8. ATM – Header fields (NNI)

a) 5 bytes in the header. The fields are:

(1) VPI (12 bits) – Virtual Path Identifier

(2) VCI (16 bits) – Virtual Circuit Identifier

(3) PTI (3 bits) - Payload Type Indicator

(4) CLP (1 bit) – Cell loss priority

(5) HEC (8bits) – Header Error Control

b) NNI interfaces have more VPIs, based on the idea that inside of the ATM cloud, there might be more VPI switches than full VPI/VCI switches.

c) This is all nice and good – but not normally used

9. Payload Type

a) 3 bits

b) First one defines management or not

c) Enumerated out:

(1) 000 –no congestion, no signaling

(2) 010 – no congestion, signaling

(3) 001 – congestion encountered, no signaling

(4) 001 – congestion encountered, signaling

(5) 100 – Management, link associated management

(6) 101 – Management, end to end management

(7) 110 – Management, resource management

(8) 111 – reserved

10. ATM – Service Classes

a) CBR – Constant Bit Rate

(1) For real-time audio or video

(2) Similar to that service of a dedicated T1 line

b) VBR – Variable Bit Rate

c) VBR-RT – Variable Bit Rate – Real Time

(1) For those services that use compression to create a variable bit rate stream, but still need real-time characteristics.

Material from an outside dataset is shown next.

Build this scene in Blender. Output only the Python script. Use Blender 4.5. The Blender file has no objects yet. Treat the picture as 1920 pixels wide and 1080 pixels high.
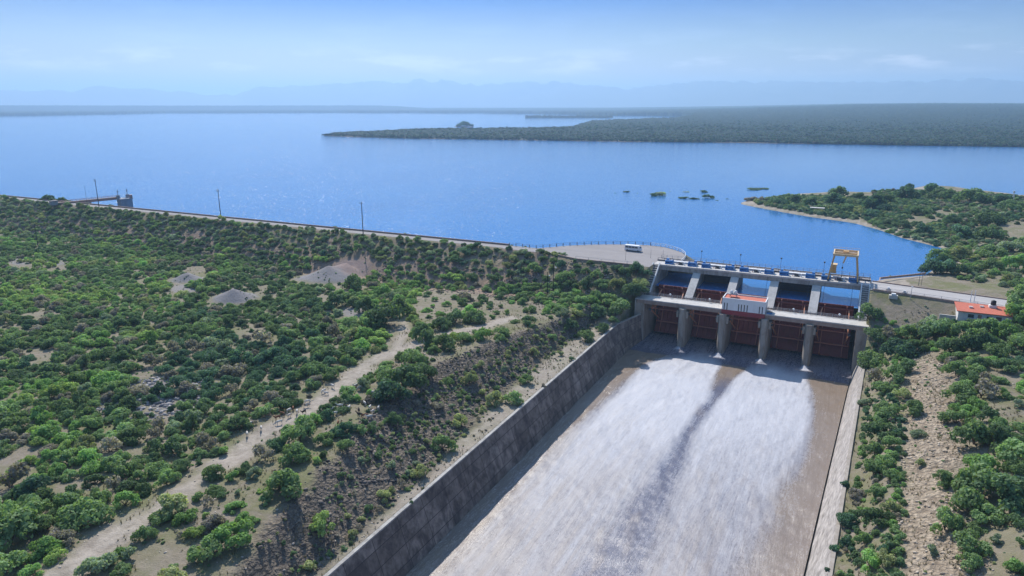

d) VBR-NRT – Variable Bit Rate – Non-real time

(1) Ditto – but don’t require real-time

e) ABR – Available Bit Rate

(1) Delivers a minimum cell rate

(2) If network capacity is available, higher cell rates are achievable.

f) UBR – Unspecified Bit Rate

(1) Best effort delivery that doesn’t guarantee anything

11. ATM – QOS attributes

a) Different service classes allow specifying some or all of these attributes.

(1) SCR – Sustained Cell Rate

(2) PCR – Peak Cell Rate

(3) MCR – Minimum Cell rate

(4) CVDT – Cell variation delay tolerance

12. ATM Adaptation Layers - AAL

a) AAL’s are standards that specify how the 48 byte data payload is used.

b) AAL1 – Supports constant bit rate applications such as T1, T3, etc.

(1) Has a 1 byte header and 47 bytes of data

c) AAL2 – support for variable bit rate applications (like compressed voice)

(1) Has a 1 byte pointer and 47 bytes of data

(2) The 47 bytes contain variable length packets that each have a 3 byte header.

d) AAL3/4 – combined #3 and #4

(1) Support for data services

(2) Each cell has a 2 byte header and 2 byte trailer

(3) The data packet (up to 64k bytes) is given a 4 byte header and 4 byte trailer and padded to a multiple of 44.

(4) The data packet is then sliced into 44 byte chunks to be put into each cell

(5) Supports sequencing and error control

e) AAL5 – data applications that don’t require sequencing and error control of AAL3/4

(1) Data packet (up to 64k bytes) has an 8 byte trailer added and padded up to multiple of 48 bytes.

(2) Data packet is then sliced into 48 byte chunks to be put into each cell.

(3) The PTI signaling bit in the header indicates when the end of a packet occurs.